Portail latéral de Notre-Dame

Eugène de Bassano
Portail latéral de Notre-Dame
vers 1843
épreuve sur papier salé à partir d'un négatif papier
H. 17,3 ; L. 21,2 cm.
Achat, 2007
© RMN-Grand Palais (Musée d’Orsay) / Hervé Lewandowski
Eugène de Bassano (1806 - 1889)

In parallel with the invention of the daguerreotype in France, in the late 1830s, William Fox Talbot (1800-1877) perfected a photographic process on paper and took out a patent in 1842, calling it a calotype ("beautiful image"). Faced with the commercial domination that the daguerreotype rapidly achieved, he concentrated at first on the aesthetic aspect.

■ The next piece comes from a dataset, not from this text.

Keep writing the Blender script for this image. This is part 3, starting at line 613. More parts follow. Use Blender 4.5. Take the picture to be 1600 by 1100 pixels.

Talbot went to France in the spring of 1843 and tried to find commercial agents for his process. Through his children's French governess, the English photographer made the acquaintance of the Marquis Eugène de Bassano. A Parisian entrepreneur, the son of Napoleon I's Minister for Foreign Affairs, he was passionate about Talbot's invention. On 26 June 1843, the two men signed an agreement. Bassano learnt how to produce a calotype and, in 1843, with Talbot's consent, the Marquis founded the French Calotype Society, which aimed to produce and sell paper photographs of the great monuments of France.
The photograph of the portal of Notre-Dame, taken before the cathedral was restored, was certainly produced within this context. In fact its bears the mention: Sté Cpe. The quality of this image, its depth and the smoothness of the surface brilliantly emphasise the characteristics of the calotype while recalling the aesthetic of engraving. This was why artists preferred Talbot's process to the daguerreotype, whose clarity and definition disturbed the academic world.
This view of the Side Portal of Notre-Dame is evidence of a still somewhat unknown episode in the history of photography, between France and England, relating to the invention of photography on paper.